3D scene scripts:
(begin)

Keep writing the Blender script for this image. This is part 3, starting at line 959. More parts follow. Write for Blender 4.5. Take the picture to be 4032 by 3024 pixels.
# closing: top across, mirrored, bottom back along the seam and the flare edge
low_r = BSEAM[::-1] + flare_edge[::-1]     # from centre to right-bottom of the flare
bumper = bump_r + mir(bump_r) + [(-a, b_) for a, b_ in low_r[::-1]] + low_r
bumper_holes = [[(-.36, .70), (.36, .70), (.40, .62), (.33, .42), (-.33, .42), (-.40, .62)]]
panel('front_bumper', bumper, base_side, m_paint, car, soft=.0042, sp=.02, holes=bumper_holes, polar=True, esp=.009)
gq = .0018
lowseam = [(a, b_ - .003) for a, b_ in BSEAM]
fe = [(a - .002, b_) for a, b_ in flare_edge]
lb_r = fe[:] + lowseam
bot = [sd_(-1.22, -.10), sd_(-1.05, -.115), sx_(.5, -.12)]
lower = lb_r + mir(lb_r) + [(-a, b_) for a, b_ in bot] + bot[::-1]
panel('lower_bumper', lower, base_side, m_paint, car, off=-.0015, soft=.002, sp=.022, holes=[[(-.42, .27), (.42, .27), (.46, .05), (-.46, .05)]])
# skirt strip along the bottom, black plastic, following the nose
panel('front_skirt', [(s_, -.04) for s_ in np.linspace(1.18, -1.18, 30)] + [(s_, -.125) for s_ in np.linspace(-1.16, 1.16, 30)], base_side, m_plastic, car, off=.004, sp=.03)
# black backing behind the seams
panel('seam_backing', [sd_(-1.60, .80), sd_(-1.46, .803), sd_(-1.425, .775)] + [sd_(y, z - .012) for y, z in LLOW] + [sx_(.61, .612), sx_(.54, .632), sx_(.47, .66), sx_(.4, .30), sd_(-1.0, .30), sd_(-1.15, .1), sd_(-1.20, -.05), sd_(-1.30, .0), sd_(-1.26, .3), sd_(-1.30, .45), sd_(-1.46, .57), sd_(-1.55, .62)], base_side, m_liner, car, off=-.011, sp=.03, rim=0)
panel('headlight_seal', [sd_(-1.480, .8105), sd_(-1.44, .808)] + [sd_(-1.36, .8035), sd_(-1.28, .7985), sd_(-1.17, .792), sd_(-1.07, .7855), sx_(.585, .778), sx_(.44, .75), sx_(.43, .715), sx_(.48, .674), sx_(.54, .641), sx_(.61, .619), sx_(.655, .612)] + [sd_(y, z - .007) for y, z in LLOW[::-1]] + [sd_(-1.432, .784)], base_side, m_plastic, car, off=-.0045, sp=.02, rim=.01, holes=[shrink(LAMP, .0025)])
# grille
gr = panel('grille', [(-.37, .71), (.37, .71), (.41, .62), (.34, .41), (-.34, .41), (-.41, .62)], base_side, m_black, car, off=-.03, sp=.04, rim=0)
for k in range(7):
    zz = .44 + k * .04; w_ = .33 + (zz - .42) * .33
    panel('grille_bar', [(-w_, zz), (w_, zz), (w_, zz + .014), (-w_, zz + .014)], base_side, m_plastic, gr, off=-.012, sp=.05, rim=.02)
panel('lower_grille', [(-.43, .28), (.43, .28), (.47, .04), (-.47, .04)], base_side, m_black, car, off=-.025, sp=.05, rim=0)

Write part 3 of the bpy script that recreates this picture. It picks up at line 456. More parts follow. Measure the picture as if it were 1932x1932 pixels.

(end)

TASK INSTRUCTIONS:
Copy out the whole listing exactly; please set it all down.

SOLUTION:
Keep writing the Blender script for this image. This is part 3, starting at line 959. More parts follow. Write for Blender 4.5. Take the picture to be 4032 by 3024 pixels.
# closing: top across, mirrored, bottom back along the seam and the flare edge
low_r = BSEAM[::-1] + flare_edge[::-1]     # from centre to right-bottom of the flare
bumper = bump_r + mir(bump_r) + [(-a, b_) for a, b_ in low_r[::-1]] + low_r
bumper_holes = [[(-.36, .70), (.36, .70), (.40, .62), (.33, .42), (-.33, .42), (-.40, .62)]]
panel('front_bumper', bumper, base_side, m_paint, car, soft=.0042, sp=.02, holes=bumper_holes, polar=True, esp=.009)
gq = .0018
lowseam = [(a, b_ - .003) for a, b_ in BSEAM]
fe = [(a - .002, b_) for a, b_ in flare_edge]
lb_r = fe[:] + lowseam
bot = [sd_(-1.22, -.10), sd_(-1.05, -.115), sx_(.5, -.12)]
lower = lb_r + mir(lb_r) + [(-a, b_) for a, b_ in bot] + bot[::-1]
panel('lower_bumper', lower, base_side, m_paint, car, off=-.0015, soft=.002, sp=.022, holes=[[(-.42, .27), (.42, .27), (.46, .05), (-.46, .05)]])
# skirt strip along the bottom, black plastic, following the nose
panel('front_skirt', [(s_, -.04) for s_ in np.linspace(1.18, -1.18, 30)] + [(s_, -.125) for s_ in np.linspace(-1.16, 1.16, 30)], base_side, m_plastic, car, off=.004, sp=.03)
# black backing behind the seams
panel('seam_backing', [sd_(-1.60, .80), sd_(-1.46, .803), sd_(-1.425, .775)] + [sd_(y, z - .012) for y, z in LLOW] + [sx_(.61, .612), sx_(.54, .632), sx_(.47, .66), sx_(.4, .30), sd_(-1.0, .30), sd_(-1.15, .1), sd_(-1.20, -.05), sd_(-1.30, .0), sd_(-1.26, .3), sd_(-1.30, .45), sd_(-1.46, .57), sd_(-1.55, .62)], base_side, m_liner, car, off=-.011, sp=.03, rim=0)
panel('headlight_seal', [sd_(-1.480, .8105), sd_(-1.44, .808)] + [sd_(-1.36, .8035), sd_(-1.28, .7985), sd_(-1.17, .792), sd_(-1.07, .7855), sx_(.585, .778), sx_(.44, .75), sx_(.43, .715), sx_(.48, .674), sx_(.54, .641), sx_(.61, .619), sx_(.655, .612)] + [sd_(y, z - .007) for y, z in LLOW[::-1]] + [sd_(-1.432, .784)], base_side, m_plastic, car, off=-.0045, sp=.02, rim=.01, holes=[shrink(LAMP, .0025)])
# grille
gr = panel('grille', [(-.37, .71), (.37, .71), (.41, .62), (.34, .41), (-.34, .41), (-.41, .62)], base_side, m_black, car, off=-.03, sp=.04, rim=0)
for k in range(7):
    zz = .44 + k * .04; w_ = .33 + (zz - .42) * .33
    panel('grille_bar', [(-w_, zz), (w_, zz), (w_, zz + .014), (-w_, zz + .014)], base_side, m_plastic, gr, off=-.012, sp=.05, rim=.02)
panel('lower_grille', [(-.43, .28), (.43, .28), (.47, .04), (-.47, .04)], base_side, m_black, car, off=-.025, sp=.05, rim=0)

Write part 3 of the bpy script that recreates this picture. It picks up at line 456. More parts follow. Measure the picture as if it were 1932x1932 pixels.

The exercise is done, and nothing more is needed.